Garland is so quick — far speedier than he appeared when the toe injury was more obviously hobbling him — that he hasn’t needed to go all the way to the basket to convince defenders to leave shooters to swarm him. Garland’s way is to burst so quickly past the man guarding him that the help has to come before he even arrives at the free-throw line.

He’ll run a pick-and-pop with Brook Lopez, with whom he’s developed instant chemistry, then dish an overhead pass back to the 37-year-old center. The Clippers are becoming familiar with Garland’s hook passes, when he looks like he’s impersonating Kareem Abdul-Jabbar but is instead throwing a pass backwards.

Garland’s game is about reversals. He’ll curl around a screen, fly downhill, then turn around and pitch the ball to his teammate behind him. Many of these occur before he’s even near the free-throw line.

In fact, Garland has 23 assists during three games this week, and 10 of those have come before he even needed to infiltrate the 3-point arc. His feet have touched the paint on only four of those dimes.

The quick decisions and rapid movement are working. The Clippers have risen to eighth place in the West and are 14-9 since they seemed to give up on their season by trading Harden for Garland and dealing starting center Ivica Zubac to the Indiana Pacers. That means we may get to see the Cavaliers’ bet actually play out: A productive Garland in the playoffs on one side of the bracket, with Harden on the other.

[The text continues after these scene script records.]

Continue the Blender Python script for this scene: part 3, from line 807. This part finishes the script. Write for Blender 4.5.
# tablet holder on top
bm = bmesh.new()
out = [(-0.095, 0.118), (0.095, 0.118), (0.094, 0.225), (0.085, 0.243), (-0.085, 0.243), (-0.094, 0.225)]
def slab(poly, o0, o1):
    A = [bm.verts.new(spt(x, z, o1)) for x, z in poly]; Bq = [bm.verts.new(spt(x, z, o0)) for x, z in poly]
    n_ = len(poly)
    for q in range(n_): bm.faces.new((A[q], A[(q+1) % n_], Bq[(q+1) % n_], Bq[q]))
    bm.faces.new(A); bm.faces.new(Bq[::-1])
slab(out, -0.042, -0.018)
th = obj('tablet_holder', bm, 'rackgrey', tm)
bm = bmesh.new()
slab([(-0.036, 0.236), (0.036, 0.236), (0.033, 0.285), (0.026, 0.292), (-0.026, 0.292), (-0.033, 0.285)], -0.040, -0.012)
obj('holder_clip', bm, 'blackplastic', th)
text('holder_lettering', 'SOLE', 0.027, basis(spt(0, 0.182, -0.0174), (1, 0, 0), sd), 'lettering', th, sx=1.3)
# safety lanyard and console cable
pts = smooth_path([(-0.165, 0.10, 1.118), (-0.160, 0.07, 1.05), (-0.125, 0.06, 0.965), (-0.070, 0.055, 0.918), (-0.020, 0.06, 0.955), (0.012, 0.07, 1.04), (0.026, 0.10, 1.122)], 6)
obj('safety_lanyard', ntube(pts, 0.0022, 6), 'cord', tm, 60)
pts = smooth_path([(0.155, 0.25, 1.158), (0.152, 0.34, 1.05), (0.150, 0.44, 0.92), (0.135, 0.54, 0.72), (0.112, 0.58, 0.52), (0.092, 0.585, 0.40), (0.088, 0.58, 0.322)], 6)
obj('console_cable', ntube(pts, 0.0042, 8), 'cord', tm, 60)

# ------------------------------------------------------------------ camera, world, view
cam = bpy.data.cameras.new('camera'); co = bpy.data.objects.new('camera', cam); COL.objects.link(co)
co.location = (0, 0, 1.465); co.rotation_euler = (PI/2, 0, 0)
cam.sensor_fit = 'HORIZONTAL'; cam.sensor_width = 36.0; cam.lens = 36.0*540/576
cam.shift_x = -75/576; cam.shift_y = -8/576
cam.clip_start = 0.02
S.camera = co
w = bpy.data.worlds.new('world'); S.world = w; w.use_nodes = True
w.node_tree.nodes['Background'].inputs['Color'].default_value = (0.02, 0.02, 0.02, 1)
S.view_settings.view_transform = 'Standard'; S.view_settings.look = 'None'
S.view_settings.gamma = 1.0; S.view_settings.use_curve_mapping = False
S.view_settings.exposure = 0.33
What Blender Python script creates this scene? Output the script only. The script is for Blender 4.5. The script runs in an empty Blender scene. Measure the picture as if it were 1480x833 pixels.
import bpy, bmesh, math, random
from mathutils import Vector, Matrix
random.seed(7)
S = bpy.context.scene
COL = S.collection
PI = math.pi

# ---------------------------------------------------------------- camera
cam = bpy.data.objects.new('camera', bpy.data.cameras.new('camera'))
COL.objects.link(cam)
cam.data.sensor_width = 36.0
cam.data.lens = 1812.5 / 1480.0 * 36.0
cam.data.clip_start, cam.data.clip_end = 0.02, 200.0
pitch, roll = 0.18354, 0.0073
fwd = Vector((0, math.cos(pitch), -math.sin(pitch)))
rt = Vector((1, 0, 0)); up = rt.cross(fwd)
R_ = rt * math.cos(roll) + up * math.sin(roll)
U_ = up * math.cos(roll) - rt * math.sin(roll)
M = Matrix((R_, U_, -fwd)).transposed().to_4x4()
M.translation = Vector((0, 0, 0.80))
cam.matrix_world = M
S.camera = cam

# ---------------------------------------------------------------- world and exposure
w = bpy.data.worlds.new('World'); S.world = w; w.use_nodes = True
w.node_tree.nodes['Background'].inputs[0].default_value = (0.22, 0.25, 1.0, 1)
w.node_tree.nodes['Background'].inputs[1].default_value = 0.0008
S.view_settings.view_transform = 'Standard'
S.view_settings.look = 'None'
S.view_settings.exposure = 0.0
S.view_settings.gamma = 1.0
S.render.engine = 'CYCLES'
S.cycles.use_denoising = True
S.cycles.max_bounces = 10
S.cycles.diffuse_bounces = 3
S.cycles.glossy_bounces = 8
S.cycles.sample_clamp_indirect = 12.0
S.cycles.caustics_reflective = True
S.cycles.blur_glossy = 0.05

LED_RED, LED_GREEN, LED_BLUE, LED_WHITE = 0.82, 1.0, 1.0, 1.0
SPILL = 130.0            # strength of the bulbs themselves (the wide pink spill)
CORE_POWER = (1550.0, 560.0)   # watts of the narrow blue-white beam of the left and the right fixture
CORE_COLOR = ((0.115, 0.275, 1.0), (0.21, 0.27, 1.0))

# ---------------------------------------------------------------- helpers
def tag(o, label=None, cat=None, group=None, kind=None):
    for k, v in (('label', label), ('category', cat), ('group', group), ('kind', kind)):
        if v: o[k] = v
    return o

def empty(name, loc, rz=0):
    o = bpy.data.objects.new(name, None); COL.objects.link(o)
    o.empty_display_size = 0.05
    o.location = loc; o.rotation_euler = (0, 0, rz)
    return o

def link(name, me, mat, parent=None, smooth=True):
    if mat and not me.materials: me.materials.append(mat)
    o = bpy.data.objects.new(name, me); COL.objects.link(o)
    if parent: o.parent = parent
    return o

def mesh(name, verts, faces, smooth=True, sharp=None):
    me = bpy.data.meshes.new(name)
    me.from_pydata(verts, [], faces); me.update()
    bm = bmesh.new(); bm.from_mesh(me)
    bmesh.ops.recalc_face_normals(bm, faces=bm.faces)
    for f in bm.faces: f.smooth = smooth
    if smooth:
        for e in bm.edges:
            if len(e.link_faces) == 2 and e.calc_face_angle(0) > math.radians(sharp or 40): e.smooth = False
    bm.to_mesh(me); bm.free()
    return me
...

To believe or not to believe

The Atlanta Hawks won another game. But Wednesday’s victory was different.

Not because it was against the first-place Detroit Pistons, who are frisky even without All-Star guard Cade Cunningham.

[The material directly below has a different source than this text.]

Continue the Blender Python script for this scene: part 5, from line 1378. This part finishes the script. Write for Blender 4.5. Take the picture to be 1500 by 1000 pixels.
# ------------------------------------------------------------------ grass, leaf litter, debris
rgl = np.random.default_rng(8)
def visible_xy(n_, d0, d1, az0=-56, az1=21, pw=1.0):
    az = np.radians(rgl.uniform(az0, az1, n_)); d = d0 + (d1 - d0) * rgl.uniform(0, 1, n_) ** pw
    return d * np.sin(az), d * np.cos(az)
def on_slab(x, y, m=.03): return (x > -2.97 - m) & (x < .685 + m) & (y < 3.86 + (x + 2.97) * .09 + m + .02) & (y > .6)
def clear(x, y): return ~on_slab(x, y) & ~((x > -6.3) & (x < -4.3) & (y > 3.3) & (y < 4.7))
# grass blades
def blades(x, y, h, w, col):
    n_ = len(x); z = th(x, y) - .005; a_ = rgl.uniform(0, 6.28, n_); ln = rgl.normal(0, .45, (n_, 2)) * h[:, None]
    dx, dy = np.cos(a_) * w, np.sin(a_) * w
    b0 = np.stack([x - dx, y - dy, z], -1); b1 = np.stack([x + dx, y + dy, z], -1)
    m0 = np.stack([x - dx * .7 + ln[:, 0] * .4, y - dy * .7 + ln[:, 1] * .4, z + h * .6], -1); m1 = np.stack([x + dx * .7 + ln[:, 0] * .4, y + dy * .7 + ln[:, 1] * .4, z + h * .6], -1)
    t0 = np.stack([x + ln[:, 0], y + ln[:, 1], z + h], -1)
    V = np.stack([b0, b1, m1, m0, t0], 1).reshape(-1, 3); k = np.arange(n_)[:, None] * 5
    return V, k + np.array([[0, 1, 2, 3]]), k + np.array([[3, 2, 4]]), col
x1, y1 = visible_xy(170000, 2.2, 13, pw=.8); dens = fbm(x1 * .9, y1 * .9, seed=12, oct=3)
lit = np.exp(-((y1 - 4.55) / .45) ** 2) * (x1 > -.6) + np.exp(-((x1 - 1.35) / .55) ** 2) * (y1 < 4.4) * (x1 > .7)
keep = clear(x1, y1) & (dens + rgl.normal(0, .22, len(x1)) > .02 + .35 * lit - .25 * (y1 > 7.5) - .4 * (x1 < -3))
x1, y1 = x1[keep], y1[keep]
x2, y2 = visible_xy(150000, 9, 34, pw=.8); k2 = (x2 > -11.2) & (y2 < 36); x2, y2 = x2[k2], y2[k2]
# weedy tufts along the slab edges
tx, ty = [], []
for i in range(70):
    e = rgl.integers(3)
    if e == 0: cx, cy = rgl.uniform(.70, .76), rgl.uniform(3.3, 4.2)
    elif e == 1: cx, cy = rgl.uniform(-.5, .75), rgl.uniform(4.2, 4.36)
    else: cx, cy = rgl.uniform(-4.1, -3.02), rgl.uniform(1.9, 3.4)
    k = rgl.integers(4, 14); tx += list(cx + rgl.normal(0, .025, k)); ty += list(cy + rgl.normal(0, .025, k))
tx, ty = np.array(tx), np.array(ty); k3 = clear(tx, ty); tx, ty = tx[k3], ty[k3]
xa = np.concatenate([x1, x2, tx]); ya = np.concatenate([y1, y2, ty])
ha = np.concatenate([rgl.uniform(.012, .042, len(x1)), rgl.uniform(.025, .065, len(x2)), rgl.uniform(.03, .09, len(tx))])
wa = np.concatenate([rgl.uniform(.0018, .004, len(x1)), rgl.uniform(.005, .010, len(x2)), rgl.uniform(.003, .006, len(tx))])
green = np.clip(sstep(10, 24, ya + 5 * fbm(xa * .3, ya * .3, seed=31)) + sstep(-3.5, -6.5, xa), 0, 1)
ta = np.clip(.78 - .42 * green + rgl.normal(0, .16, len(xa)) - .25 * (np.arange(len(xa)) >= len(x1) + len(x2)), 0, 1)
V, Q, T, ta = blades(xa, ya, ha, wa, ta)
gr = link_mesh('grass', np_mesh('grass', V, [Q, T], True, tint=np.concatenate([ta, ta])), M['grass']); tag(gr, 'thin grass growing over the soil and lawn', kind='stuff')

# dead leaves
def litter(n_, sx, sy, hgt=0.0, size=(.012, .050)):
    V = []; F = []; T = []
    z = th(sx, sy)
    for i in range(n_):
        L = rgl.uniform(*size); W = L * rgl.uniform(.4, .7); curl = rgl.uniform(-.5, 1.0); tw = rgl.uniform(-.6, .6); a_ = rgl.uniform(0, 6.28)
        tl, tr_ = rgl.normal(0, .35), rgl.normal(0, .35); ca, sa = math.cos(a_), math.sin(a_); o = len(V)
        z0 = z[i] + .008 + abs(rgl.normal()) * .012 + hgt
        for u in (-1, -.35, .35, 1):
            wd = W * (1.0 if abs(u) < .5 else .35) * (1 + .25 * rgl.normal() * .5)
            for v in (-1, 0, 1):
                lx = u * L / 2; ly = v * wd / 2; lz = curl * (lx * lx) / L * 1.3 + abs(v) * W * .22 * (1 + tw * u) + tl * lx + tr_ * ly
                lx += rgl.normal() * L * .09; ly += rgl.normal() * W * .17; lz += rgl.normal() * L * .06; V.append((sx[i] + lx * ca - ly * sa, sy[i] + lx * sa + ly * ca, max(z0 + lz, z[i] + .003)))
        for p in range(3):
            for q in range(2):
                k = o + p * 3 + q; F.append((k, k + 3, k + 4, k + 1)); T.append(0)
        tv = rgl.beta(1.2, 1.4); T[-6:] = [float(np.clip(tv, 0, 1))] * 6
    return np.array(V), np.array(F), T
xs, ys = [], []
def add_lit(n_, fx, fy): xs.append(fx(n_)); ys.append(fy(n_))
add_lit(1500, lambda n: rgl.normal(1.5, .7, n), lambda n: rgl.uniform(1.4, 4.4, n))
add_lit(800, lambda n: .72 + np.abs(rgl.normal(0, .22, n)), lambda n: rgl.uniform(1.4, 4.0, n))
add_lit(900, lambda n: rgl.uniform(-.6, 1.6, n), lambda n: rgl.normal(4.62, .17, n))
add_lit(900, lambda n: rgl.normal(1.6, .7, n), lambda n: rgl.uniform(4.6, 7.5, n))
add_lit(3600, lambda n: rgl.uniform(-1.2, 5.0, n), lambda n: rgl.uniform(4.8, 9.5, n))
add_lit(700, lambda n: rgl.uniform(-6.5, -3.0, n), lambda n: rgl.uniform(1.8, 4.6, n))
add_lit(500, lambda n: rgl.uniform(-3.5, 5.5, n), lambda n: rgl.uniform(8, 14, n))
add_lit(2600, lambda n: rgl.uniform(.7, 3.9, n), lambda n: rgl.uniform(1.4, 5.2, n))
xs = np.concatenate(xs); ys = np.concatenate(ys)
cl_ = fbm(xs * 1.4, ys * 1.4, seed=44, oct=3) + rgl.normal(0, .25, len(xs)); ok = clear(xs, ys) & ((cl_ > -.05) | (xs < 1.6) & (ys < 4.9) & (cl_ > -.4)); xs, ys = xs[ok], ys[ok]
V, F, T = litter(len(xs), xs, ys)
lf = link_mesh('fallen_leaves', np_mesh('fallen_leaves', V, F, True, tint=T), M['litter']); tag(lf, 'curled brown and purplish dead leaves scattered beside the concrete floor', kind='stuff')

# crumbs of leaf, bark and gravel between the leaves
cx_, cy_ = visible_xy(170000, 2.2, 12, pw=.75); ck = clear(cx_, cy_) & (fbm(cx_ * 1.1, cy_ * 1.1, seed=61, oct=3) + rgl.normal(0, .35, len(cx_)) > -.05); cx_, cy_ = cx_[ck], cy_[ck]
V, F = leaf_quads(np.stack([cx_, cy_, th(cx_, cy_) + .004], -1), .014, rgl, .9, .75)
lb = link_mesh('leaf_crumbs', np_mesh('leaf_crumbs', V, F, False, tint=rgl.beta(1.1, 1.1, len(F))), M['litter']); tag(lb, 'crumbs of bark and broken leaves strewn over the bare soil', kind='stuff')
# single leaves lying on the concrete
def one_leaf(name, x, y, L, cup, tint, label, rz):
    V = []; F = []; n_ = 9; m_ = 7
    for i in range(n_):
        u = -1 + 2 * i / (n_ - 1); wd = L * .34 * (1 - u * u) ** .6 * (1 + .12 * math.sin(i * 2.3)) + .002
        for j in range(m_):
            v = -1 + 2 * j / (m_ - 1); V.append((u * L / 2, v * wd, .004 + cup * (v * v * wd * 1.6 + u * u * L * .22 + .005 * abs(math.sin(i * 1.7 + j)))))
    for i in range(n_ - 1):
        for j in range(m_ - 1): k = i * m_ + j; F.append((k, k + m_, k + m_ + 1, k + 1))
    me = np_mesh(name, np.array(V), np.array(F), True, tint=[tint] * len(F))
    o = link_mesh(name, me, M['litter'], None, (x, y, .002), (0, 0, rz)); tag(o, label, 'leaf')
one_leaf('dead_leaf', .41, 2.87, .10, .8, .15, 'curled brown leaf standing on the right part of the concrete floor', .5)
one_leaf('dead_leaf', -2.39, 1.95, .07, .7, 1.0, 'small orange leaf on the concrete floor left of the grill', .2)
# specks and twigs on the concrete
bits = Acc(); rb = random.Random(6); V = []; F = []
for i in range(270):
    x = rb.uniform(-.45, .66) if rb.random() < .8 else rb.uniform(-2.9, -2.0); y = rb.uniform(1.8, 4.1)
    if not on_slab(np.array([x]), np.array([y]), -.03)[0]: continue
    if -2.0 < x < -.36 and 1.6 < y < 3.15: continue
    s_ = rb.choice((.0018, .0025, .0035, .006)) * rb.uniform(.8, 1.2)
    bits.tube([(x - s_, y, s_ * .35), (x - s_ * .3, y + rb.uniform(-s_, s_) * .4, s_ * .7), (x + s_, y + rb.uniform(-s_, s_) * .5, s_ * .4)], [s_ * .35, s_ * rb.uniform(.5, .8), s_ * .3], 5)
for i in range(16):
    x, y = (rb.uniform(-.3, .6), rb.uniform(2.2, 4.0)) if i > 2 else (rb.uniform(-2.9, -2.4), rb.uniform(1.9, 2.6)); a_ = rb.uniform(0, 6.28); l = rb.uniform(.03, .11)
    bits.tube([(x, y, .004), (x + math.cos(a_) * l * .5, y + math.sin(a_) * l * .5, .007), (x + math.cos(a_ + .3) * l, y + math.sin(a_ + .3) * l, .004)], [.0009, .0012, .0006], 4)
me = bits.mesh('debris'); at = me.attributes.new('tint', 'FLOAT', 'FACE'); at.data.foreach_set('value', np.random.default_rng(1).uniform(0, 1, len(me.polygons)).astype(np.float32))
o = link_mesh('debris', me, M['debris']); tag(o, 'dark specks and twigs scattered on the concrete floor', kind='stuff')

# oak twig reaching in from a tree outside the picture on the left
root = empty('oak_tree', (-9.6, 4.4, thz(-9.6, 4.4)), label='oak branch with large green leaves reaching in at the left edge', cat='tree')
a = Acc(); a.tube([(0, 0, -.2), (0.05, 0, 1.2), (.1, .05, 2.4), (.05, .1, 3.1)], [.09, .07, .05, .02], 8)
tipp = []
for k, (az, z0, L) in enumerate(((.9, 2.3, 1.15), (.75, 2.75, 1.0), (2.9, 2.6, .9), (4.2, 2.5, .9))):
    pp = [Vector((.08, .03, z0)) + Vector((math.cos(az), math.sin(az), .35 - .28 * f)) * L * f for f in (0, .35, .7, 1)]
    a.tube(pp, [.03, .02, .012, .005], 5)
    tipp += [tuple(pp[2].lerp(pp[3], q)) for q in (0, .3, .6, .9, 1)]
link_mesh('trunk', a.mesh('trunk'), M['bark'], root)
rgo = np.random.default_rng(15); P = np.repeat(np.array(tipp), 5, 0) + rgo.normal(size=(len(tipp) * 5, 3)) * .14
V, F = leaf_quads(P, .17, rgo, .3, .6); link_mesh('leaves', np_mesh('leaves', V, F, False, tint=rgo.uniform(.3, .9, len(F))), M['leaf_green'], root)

Not because it was their 14th win in 15 tries.

But because they deviated from the formula.

For more than a month, the Hawks’ starting lineup (CJ McCollum, Dyson Daniels, Nickeil Alexander-Walker, Jalen Johnson and Onyeka Okongwu) had wrecked each fivesome in front of it. During that stretch, the Hawks have given up the fewest points per possession in the NBA. Closeouts have been cleaner. The Hawks have yielded far fewer wide-open 3-pointers in the past month than they did over the beginning portion of the season, according to Second Spectrum. During this 15-game run, their defense is allowing the second-least amount of airspace on 3s of any team in the NBA.

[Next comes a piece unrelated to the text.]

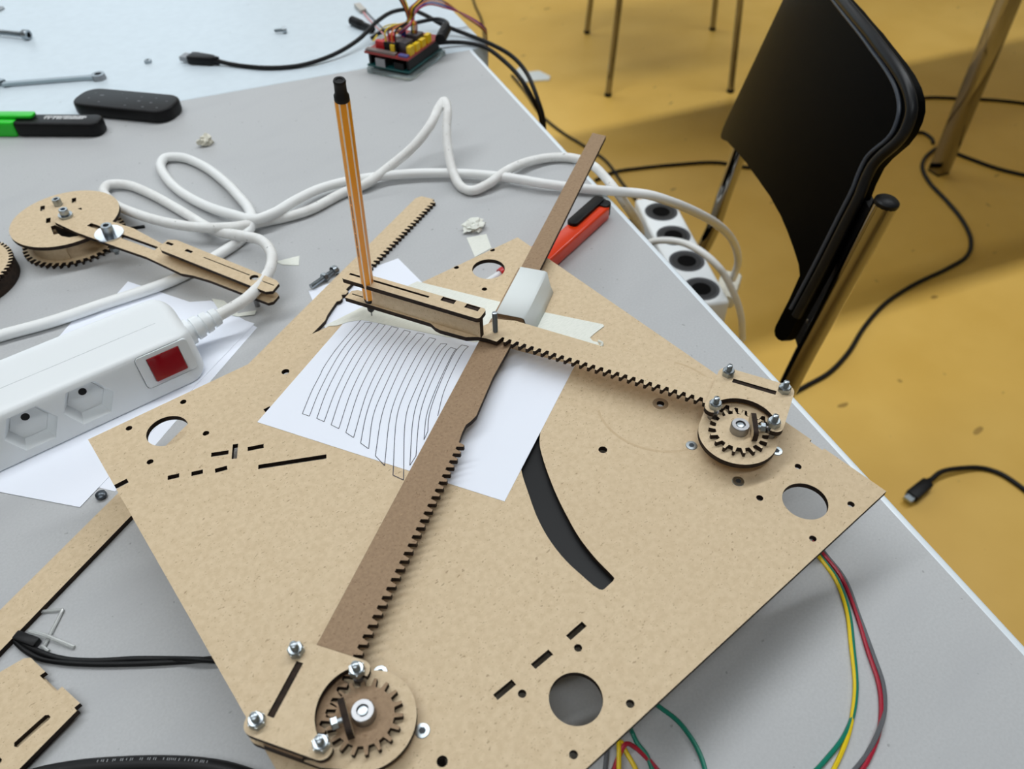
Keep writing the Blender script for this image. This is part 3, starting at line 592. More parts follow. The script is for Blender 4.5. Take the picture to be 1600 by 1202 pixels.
# ------------------------------------------------------------------ remote, highlighter, knife
def quadframe(px, z):                     # frame + size from four photographed corners lying at height z
    P = [at(*p, z) for p in px]; c = sum(P, Vector()) / 4; x = ((P[1] - P[0]) + (P[2] - P[3])) / 2; y = ((P[3] - P[0]) + (P[2] - P[1])) / 2
    lx, ly = x.length, y.length; x.normalize(); y = (y - x * y.dot(x)).normalized(); return Fr((c.x, c.y, 0), x, y, (0, 0, 1)), lx, ly
fr, lx, ly = quadframe([(102, 163), (256, 178), (290, 150), (142, 137)], ZT + 12)
rm = thing('remote', 'slim black rounded remote control lying between the highlighter and the wrench', 'remote', (fr.o.x, fr.o.y, ZT))
mb = MB(); mb.prism(rrect(-lx / 2, -ly / 2, lx / 2, ly / 2, min(lx, ly) * .40, 8), ZT + .3, ZT + 13, fr); mb.build('body', BLACK, rm, bevel=2.6, seg=3, ang=1.2)
mb = MB()
for x, y, s in ((-.36, .2, 1), (-.27, .1, 2.2), (-.36, -.1, 1), (-.22, -.25, 1), (.06, -.3, 1), (.12, .2, 1), (.14, -.02, 1.6), (.24, -.3, 1.2), (.27, .2, 1), (.27, -.05, 1.4), (.38, -.28, 1), (.4, .1, 1), (-.1, .3, .8), (0, .05, .8)):
    mb.box((x * lx - s, y * ly - s * .6, ZT + 13), (x * lx + s, y * ly + s * .6, ZT + 13.05), fr)
mb.build('button_marks', mat('faint_print', (96, 98, 102), .6), rm)
fr, lx, ly = quadframe([(-40, 219), (165, 211), (162, 192), (-40, 183)], ZT + 10); ly = min(ly, 30)
fr, lx, ly = along(at(-60, 206, ZT), at(166, 207, ZT)), (at(166, 207, ZT) - at(-60, 206, ZT)).length, 24
hl = thing('highlighter', 'black and green highlighter lying at the left photo edge', 'highlighter', tuple(at(60, 206, ZT)))
xs = (at(38, 206, ZT) - at(-60, 206, ZT)).length
mb = MB(); mb.prism(rrect(xs - 4, -11, lx, 11, 9, 6), 0.2, 14, fr); mb.build('barrel', BLACK, hl, bevel=2.5, seg=3, ang=1.2)
mb = MB(); mb.prism(rrect(-20, -11, xs, 11, 3, 4), 0.2, 14.5, fr); mb.build('green_cap', GREEN, hl, bevel=1.5)
mb = MB(); mb.prism(rrect(-20, -2, xs + 16, 9, 3, 4), 14.5, 17.5, fr); mb.build('cap_clip', GREEN, hl, bevel=.8)
mb = MB(); x0 = (at(82, 200, ZT) - at(-60, 206, ZT)).length; x1 = (at(146, 200, ZT) - at(-60, 206, ZT)).length
random.seed(4); x = x0
while x < x1:
    wd = random.uniform(.6, 1.8); y1 = random.choice((4.2, 5.2, 5.6)); mb.box((x, -.5 if random.random() < .7 else 2, 14), (x + wd, y1, 14.06), fr); x += wd + .55
mb.box((x0, 5.2, 14), (x1, 6.2, 14.05), fr); mb.build('printed_label', mat('white_print', (206, 206, 206), .6), hl)
a, b = at(868, 392, ZT + 7), at(943, 324, ZT + 7); f = along(at(800, 446, ZT + 7), b); f = along(a - (b - a).normalized() * 60, b); Lk = (b - a).length + 60
kn = thing('utility_knife', 'orange-red cutter with a black slider, half under the brown rack arm', 'cutter', (a.x, a.y, ZT)); b2 = Lk
mb = MB(); mb.prism([(0, -7), (Lk - 5, -8), (Lk - 1, -6), (Lk, 0), (Lk - 1, 6), (Lk - 5, 8), (0, 7)], -6.5, 6, f); mb.build('handle', ORED, kn, bevel=2, seg=3, ang=.9)
mb = MB(); mb.prism(rrect(Lk - 46, -1, Lk + .8, 8.3, 4, 5), 5.2, 9, f); mb.prism(rrect(Lk - 9, -7.5, Lk + 1.2, 8.3, 4, 5), -4, 7.4, f); mb.build('black_slider', BLACK, kn, bevel=.8)
a, b = at(785, 427, ZT + 4), at(764, 441, ZT + 2); f = along(a, b); mk = thing('red_marker', 'red and white pen tip seen through the round hole at the board\'s top corner', 'pen', (a.x, a.y, ZT))
MB().tube([a - f.x * 40, a + f.x * 2], 4.6, 14, spline=False).build('red_barrel', RED, mk); MB().tube([a + f.x * 2, a + f.x * 22], 3.3, 12, spline=False).build('white_tip', WHITE, mk)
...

On Wednesday, when they nearly coughed up a double-digit lead before holding on for a one-point overtime victory, the product changed. The Pistons’ starters outplayed Atlanta’s. The Hawks’ first unit is plus-28 per 100 possessions over these 15 games; it was minus-10 against Detroit. The defense couldn’t stop a Cunningham-less offense.

Yet the Hawks exited the building with another win. They are fifth in the Eastern Conference as of March 27, rising from 27-31 to 41-32.

The obvious question: How real is this heater?

It’s difficult to tell, if only because of who has stood on the other side of the court. The Hawks’ last 14 wins have come against opponents with a combined winning percentage of .392.

And somehow, that stat actually oversells their strength of schedule. Seven of the 14 victories were against shameless tankers (the Brooklyn Nets twice, Washington Wizards twice, Dallas Mavericks twice and Memphis Grizzlies). Six were against middling-to-subpar teams who were missing some or all of their core (the Milwaukee Bucks twice, Philadelphia 76ers, Portland Trail Blazers, Orlando Magic and Golden State Warriors).

And now, they have the one over Detroit, which, yes, did not have Cunningham, but is pacing to win 60 games for a reason. It was Atlanta’s best victory since this run began, especially because of how it held on in the fourth quarter.

McCollum’s presence has alleviated some of Daniels’ playmaking duties, allowing Daniels to be a quick decision-maker and shaker now. Okongwu is sneakily one of the league’s more improved players; I considered for my All-Surprise teams, which released earlier this week. Alexander-Walker has caught fire during the streak. The next 3-pointer he misses will be his first in what seems like a month.

So the Hawks haven’t beaten teams of note, but the wins are usually convincing. The point differential is stark. The defense looks better. The first unit developed immediate chemistry. A home stretch that includes games against the Boston Celtics, two against the Cavaliers and one against the New York Knicks might tell us more about this squad.